El vínculo de los movimientos sociales y los gobiernos sigue siendo una de las cosas menos transparentes de la gestión pública argentina. El clientelismo político es habitual, en todos los niveles de gobierno.
En esencia, el clientelismo implica que una política pública de asistencia a sectores vulnerables no se aplica, como corresponde, de manera universal -esto es, no alcanza automáticamente a todos los ciudadanos comprendidos por el programa en cuestión-, sino que, en la práctica, se la restringe a quienes quedan comprendidos por un previo acuerdo entre los referentes de un movimiento social, que hace las veces de intermediario, y el funcionario encargado de gestionar el plan.
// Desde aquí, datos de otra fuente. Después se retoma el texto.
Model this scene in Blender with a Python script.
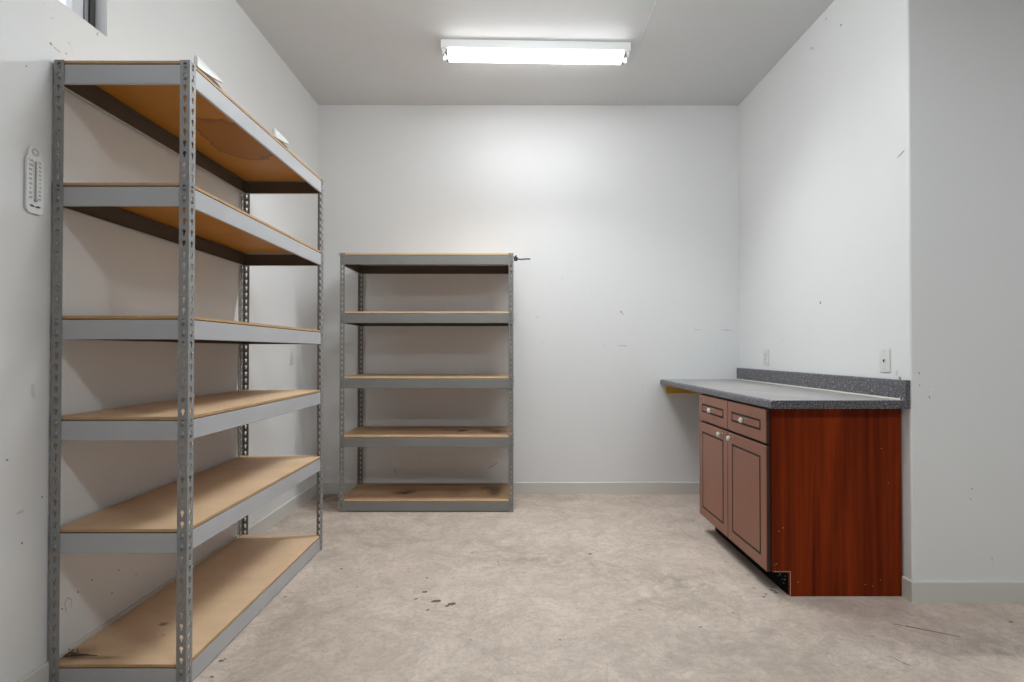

El movimiento social se encarga de representar a miles de beneficiarios y le garantiza al gobierno de turno que sus integrantes no protestarán en las calles; por el contrario, estarán disponibles para manifestarse a favor de los gobernantes.
Por supuesto, esas negociaciones y los acuerdos consiguientes se ven favorecidos cuando las ideologías de ambas partes son más o menos coincidentes; y a la inversa, se dificultan o se caracterizan por la labilidad de los compromisos cuando las posiciones políticas no se complementan.
Ese mecanismo mantiene como rehenes a millones de personas que para recibir el beneficio establecido deben asumir como propia la posición política que negociaron los representantes del movimiento social con los funcionarios. Y quien es rehén no tiene derechos, sino deudas: le debe lo que recibe al movimiento que se lo asegura. Dice el refrán popular que la necesidad tiene cara de hereje. Ante una situación desesperante, alguien es capaz de hacer lo que no haría en otra circunstancia. Quien está sumido en la pobreza, por ejemplo, sólo adhiere al movimiento social que maneja los planes.
Así, curiosamente, desata una competencia entre los movimientos sociales, cuyos dirigentes se desviven por obtener los favores del funcionario. Y cuando no consiguen su cuota de dinero y poder, acuden a la prensa para denunciar el clientelismo político.
Allí está, como muestra, la interna de la organización Barrios de Pie. Un sector que, con Victoria Donda a la cabeza, se sumó en 2019 al Frente de Todos. Otro sector, con el liderazgo de Humberto Tumini, decidió mantenerse al margen. Ahora, el sector de Tumini denuncia que un conjunto de planes se distribuye sólo entre los movimientos sociales que apoyan al presidente Alberto Fernández. Reclama en las calles, por lo tanto, el fin del clientelismo. Por cierto, a Donda, funcionaria del Gobierno, hace un par de semanas la denunció su empleada doméstica: si renunciaba, le aseguraba un puesto en el organismo que ella dirige. En otras palabras, le cambiaba un empleo privado por un empleo público.
Como es obvio, resulta imperativo despolitizar las políticas de asistencia a la población que se encuentra por debajo de la línea de la pobreza. Pero ello sólo será posible cuando los funcionarios entiendan que no pueden administrar la caja del Estado a favor de su corriente política.